# EXERCISE:
Every line from the beginning of the records below up to the one holding "from mathutils import" should be quoted exactly; leave out the rest.

★ ★ ★ ★ ★ ★ ★

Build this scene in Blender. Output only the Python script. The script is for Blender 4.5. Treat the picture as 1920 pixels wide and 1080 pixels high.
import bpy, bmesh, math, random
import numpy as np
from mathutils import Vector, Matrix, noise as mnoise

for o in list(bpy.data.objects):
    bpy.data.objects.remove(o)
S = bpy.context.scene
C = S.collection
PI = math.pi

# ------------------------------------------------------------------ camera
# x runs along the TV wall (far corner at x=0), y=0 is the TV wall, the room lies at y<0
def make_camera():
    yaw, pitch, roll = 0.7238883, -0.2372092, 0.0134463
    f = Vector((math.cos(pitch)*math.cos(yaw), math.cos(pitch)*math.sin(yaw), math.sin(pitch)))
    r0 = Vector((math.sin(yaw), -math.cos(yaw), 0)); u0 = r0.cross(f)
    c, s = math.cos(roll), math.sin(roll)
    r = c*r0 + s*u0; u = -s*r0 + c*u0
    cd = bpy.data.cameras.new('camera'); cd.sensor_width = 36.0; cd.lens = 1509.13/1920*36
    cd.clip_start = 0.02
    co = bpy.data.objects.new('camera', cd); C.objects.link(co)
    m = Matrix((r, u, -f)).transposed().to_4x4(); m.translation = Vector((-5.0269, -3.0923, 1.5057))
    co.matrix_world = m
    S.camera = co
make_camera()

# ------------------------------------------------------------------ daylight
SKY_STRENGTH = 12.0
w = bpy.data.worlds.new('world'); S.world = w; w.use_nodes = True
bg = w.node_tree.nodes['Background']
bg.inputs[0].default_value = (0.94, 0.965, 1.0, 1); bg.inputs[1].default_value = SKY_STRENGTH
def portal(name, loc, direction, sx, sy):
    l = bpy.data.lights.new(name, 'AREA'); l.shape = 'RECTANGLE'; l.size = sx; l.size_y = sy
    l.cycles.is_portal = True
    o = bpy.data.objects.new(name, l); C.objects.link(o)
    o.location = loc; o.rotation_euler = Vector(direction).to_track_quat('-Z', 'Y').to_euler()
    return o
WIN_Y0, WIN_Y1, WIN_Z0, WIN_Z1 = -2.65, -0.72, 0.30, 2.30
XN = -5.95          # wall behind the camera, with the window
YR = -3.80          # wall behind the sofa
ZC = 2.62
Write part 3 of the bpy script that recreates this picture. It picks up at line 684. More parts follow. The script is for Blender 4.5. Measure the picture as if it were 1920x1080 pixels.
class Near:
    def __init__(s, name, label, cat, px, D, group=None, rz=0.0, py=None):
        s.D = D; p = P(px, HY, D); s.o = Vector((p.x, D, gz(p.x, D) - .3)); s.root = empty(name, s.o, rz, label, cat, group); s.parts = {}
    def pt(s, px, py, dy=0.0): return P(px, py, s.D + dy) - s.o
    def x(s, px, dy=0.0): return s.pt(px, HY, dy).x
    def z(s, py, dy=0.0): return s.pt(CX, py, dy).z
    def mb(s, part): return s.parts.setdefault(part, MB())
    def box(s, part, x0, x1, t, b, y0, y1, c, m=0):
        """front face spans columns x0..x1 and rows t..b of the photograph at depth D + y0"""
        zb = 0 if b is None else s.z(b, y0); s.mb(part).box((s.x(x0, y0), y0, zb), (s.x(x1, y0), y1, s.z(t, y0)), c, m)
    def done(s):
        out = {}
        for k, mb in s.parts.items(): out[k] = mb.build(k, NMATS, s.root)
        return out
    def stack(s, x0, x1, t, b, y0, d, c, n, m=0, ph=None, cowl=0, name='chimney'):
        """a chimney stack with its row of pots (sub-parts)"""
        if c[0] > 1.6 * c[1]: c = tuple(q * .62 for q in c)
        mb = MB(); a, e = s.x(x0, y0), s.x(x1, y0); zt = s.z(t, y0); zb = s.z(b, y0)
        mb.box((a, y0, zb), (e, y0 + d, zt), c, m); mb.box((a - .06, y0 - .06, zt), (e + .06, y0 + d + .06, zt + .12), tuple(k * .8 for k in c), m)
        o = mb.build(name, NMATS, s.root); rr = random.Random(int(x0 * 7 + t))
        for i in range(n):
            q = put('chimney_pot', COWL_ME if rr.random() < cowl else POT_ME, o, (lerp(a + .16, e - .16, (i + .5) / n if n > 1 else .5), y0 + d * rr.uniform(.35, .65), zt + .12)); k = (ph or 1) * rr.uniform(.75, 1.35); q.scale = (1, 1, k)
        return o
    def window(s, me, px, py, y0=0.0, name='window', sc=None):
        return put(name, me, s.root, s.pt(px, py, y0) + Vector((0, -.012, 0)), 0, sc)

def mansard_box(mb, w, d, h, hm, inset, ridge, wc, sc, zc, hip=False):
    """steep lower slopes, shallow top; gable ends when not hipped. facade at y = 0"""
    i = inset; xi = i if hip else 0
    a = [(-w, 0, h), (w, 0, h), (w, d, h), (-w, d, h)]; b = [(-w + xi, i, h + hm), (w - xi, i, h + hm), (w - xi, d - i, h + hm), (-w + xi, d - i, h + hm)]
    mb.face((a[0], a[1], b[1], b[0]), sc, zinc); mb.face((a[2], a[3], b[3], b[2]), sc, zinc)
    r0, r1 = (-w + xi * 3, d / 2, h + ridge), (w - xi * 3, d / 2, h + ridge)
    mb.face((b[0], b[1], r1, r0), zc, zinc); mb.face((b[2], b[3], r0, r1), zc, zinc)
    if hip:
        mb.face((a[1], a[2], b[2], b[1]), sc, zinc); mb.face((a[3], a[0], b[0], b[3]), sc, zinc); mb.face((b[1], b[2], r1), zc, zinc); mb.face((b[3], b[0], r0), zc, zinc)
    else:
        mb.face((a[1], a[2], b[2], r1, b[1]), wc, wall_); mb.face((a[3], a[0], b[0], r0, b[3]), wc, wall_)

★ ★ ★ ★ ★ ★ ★

# EXPECTED ANSWER:
Build this scene in Blender. Output only the Python script. The script is for Blender 4.5. Treat the picture as 1920 pixels wide and 1080 pixels high.
import bpy, bmesh, math, random
import numpy as np
from mathutils import Vector, Matrix, noise as mnoise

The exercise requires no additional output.